Los Angeles Mayor Karen Bass is firing back after President Donald Trump signed an executive order Friday that he said would cut through the “bureaucratic red tape” victims of the Pacific Palisades and Eaton Canyon fires face when rebuilding homes.
Trump said the order would speed up reconstruction one year after devastating wildfires destroyed more than 38,000 acres and 16,000 structures, according to the California Governor’s Office of Emergency Services.
The executive order authorizes the Federal Emergency Management Agency (FEMA) and the Small Business Administration (SBA) to override state and local procedural permitting requirements.
In a statement provided to Annenberg Media, Bass called the order a “meaningless political stunt,” and said the executive action was an attempt to divert attention away from the administration’s “continued attempts to terrorize U.S. cities.”
Trump’s order proposes that builders can self-certify to a federal agency designee that they have complied with state and local standards to avoid “inconsistent permitting requirements, duplicative permitting reviews, procedural bottlenecks and administrative delays.” The Trump administration’s “fact sheet” stated that the Palisades’ current permit processing takes an average of 93 days.
According to L.A. County Recovers, however, the permitting process under Regional Planning takes two weeks for initial review.

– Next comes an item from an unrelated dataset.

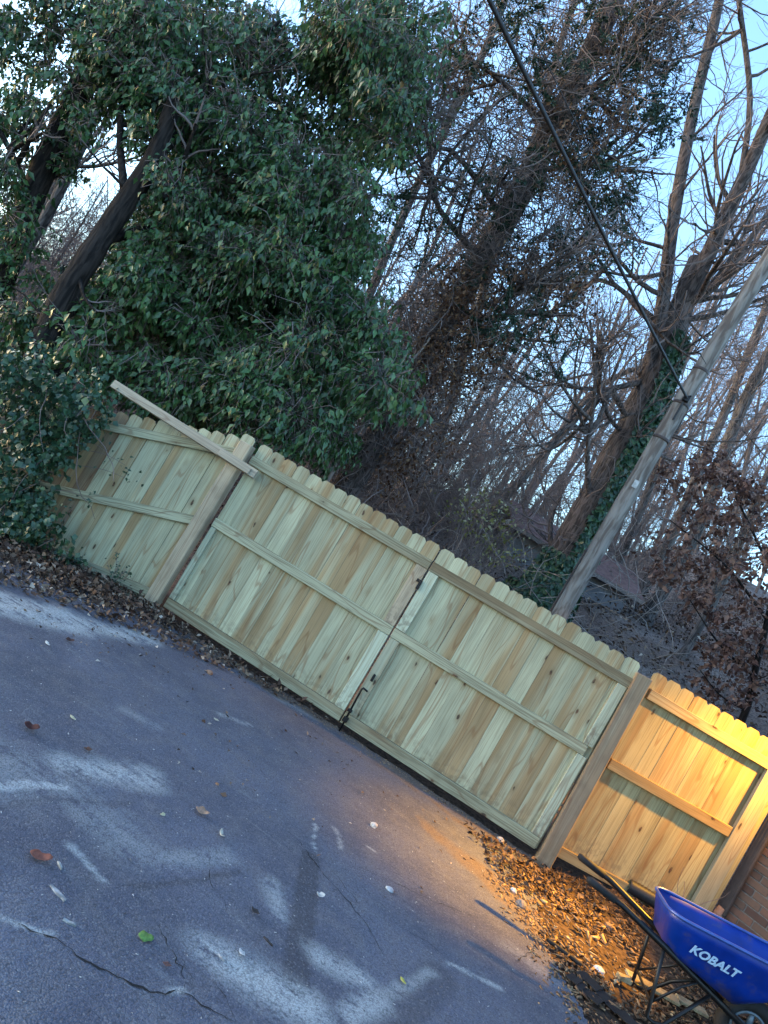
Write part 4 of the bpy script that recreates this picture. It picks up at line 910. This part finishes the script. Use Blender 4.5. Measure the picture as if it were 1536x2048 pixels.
for i in range(5):
    a = 2 * math.pi * i / 5 + .3; rm.tube([(1.3 + .02 * math.cos(a), 0, .2 + .02 * math.sin(a)), (1.3 + .105 * math.cos(a), 0, .2 + .105 * math.sin(a))], [.022, .016], 6)
obj('rim', rm.mesh('rim', True), M_rim, wh)
obj('wheel_guard', MB().tube([(1.25, -.09, .21), (1.45, -.09, .24), (1.53, -.05, .26), (1.53, .05, .26), (1.45, .09, .24), (1.25, .09, .21)], .012, 8).mesh('wheel_guard', True), M_black, wb)
obj('front_brace', MB().tube([(1.50, 0, .255), (1.46, 0, .42), (1.44, 0, .56)], .010, 6).mesh('front_brace'), M_black, wb)
for s in (-1, 1): obj('axle_bracket', MB().tube([(1.3, s * .065, .2), (1.3, s * .03, .2)], .012, 6).mesh('axle_bracket'), M_black, wb)

# corrugated drain pipe behind the wheelbarrow
k = 46; pp = smoothline([(5.50, .12, .20), (5.30, .16, .20), (5.05, .22, .20), (4.80, .22, .19)], 16)
me = tubes_mesh('drain_pipe', [(pp - pp[0], .055 + .006 * (np.arange(len(pp)) % 2))], 14)
tag(obj('drain_pipe', me, simple('black_plastic', (.02, .02, .024), .5, var=.2), None, tuple(pp[0])), 'black corrugated drain pipe at the foot of the lamp lit panel', 'pipe')

# ------------------------------------------------------------------ ground litter
def litter(name, label, pts, mt, size, tint, zlift, tilt=.5, aspect=.6, pw=2.0):
    k = len(pts); z = height(pts[:, 0], pts[:, 1]) + .01 + zlift * RNG.random(k) ** pw
    C = np.stack([pts[:, 0], pts[:, 1], z], -1); Nn = unit(RNG.normal(0, tilt, (k, 3)) + [0, 0, 1]); D = unit(np.cross(Nn, rvec(k)))
    ln_ = size * RNG.uniform(.45, 1.25, k)
    return tag(obj(name, leaves_mesh(name, C, D, Nn, ln_, ln_ * aspect * RNG.uniform(.6, 1.2, k), tint(k), .3, RNG.uniform(-.25, .25, k)[:, None]), mt), label, 'litter', kind='stuff')
def gpoly(px): return [tuple(G(*p)[:2]) for p in px]
def scatter(poly, k): return poly_points(poly, k)
LIT = [(-2.6, -1.3), (-1.4, -1.35), (-.55, -1.95), (-.15, -1.45), (.25, -1.0), (.65, -.72), (1.1, -.40), (1.7, -.13), (2.1, -.06), (.5, -.03), (-.05, -.1), (-.3, .05), (-2.6, .05)]
pts = scatter(LIT, 3400)
litter('leaf_litter', 'brown dead leaves banked along the left fence and gate post', pts, M_litter, .06, lambda k: RNG.random(k) ** .8, .06, .6)
pts = scatter([(-2.0, -1.2), (-.4, -1.0), (.1, -.6), (.3, -.15), (-2.0, .03)], 2600)
litter('leaf_litter', 'deeper bank of dead leaves at the foot of the left panel', pts, M_litter, .06, lambda k: RNG.random(k) ** 1.0 * .95, .10, .7)
pts = np.concatenate([scatter([(-.6, -2.2), (.5, -1.9), (.9, -.6), (-.2, -1.0)], 90), scatter([(-1, -2.6), (3, -2.6), (3.6, -.4), (.5, -.2)], 130)])
litter('leaf_scraps', 'tiny leaf scraps strewn over the asphalt', pts, M_litter, .035, lambda k: RNG.random(k), .004, .3)
MUL = [(3.75, -.5), (4.0, -.15), (5.5, .3), (6.4, -.3), (7.2, -1.2), (7.0, -3.2), (4.7, -3.2), (4.25, -2.3), (4.05, -1.75), (3.9, -1.3), (3.72, -.95)]
pts = scatter(MUL, 13000); pts = pts[RNG.random(len(pts)) < .15 + .85 * sstep(.38, .6, fbm(pts[:, 0] * 4, pts[:, 1] * 4, 3))]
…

Other departments, such as the Public Works Building and Safety Division and the L.A. County Fire Department, review initial submittals within 10 business days and recheck them within five business days.
Bass also said construction has started on more than 450 homes in the Pacific Palisades, and rebuilding plans are now approved at half the time compared to single-family home permits before the wildfires, but the White House emphasized that one year after the fires, fewer than 10 homes have been rebuilt.
“President Trump is taking decisive action to overcome California and Los Angeles’s permitting failures that have left numerous families, businesses, and houses of worship displaced and unable to rebuild a year after the wildfires,” the White House fact sheet stated.
Criticizing the executive order, California Governor Gavin Newsom wrote in a post on X, “With 1,625+ home permits issued, hundreds of homes under construction, and permitting timelines at least two times faster than before the fires, an executive order to rebuild Mars would do just as useful.”
Adam Zimmerman, a professor at the University of Southern California Gould School of Law, explained that the executive order’s language is likely to invite legal action.
Trump’s executive order takes specific statutory authority from Congress. It gives FEMA and SBA the power to override state and local government permitting processes, which federal agencies don’t have the legal authority to do, according to Zimmerman.
Zimmerman said the order promises help that the executive branch can’t deliver on.
“That’s what I hate about this. You look at the situation where someone is coming in to promise that help is coming when they don’t really have the ability to offer that help,” Zimmerman said. “And so that’s also really kind of heartbreaking, too. It’s an unnecessary thing to do.”
Bass also said the president “has no authority over the local permitting process.”
“But where he could actually be helpful is by providing the critical FEMA funding we have been asking for, by speeding up FEMA reimbursements, and by regulating the industries that he alone can impact,” Bass said, referring to the insurance industry.
Zimmerman called for less politicization in the recovery process.
“Turning this into a political debate about whether or not the local permitting process is working fast enough is just making victims into pawns in a bigger political game, and it’s really unfair,” Zimmerman said.